El sarcasmo se vuelve una defensa contra la indiferencia. El problema es cuando la vida te aplica la misma dosis que tú has repartido a lo largo del tiempo.
Cuando crees que has encontrado una pista y que debes seguirla porque todo apunta a que ese ser se acopla a ti, que existen coincidencias increibles, que es parte de tu mundo mágico. Y te sientes diferente, y te piensas diferente, y te comportas diferente, porque estás convencido de que lo eres.
Y te das cuenta de que tus marcas no se quitan, que te identifica ese signo que creías perdido, que pasarán siglos y seguirás etiquetado, por siempre, para siempre. El mismo. El que habías desterrado, el que debiste enterrar en una tumba de concreto. El mismo. El del espejo, el que se ríe de ti cuando dices que no tienes historia, el que te mira desde la ventana y te señala, y te acusa, y te descubre. El mismo. El que sabe todo de ti. El que se asoma cada vez que intentas dar la vuelta a la página, sólo para que sepas que te mira, que está ahí. El mismo. El que te susurra al oído tus debilidades, el que te jala de la ropa cuando vas subiendo, el que te dice que todo está perdido. El que te dicta palabras para escribirlas en un blog que nadie lee.

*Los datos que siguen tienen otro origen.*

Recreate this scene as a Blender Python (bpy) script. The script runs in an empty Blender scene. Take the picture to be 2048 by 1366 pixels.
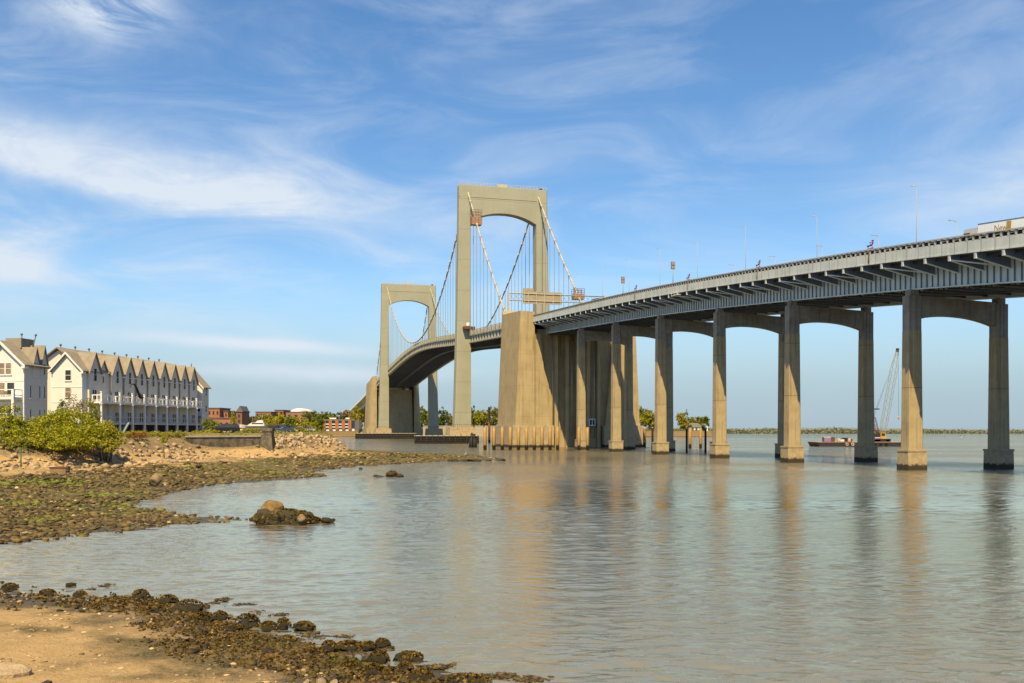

Y vuelves a tener esa sensación semejante a cuando volaste por primera vez y no sabías cómo bajar. Y tuviste que gritar para que no te estrellaras contra el suelo. O aquellas veces en que te urgía despertar y le llamabas a alguien para que te ayudara y no te escuchaba; y sabías que estabas dormido porque mirabas tu cuerpo en la cama. Y tenías miedo de que el día amaneciera y tú no estuvieras contigo para continuar y pensabas que entonces todo terminaría.
Pero ahora no sientes miedo por ti, sino por ella, porque sólo deseas el bien para ella, porque la amas. Y no puedes decirle adiós porque la amas y no puedes decirle que la amas, porque la amas.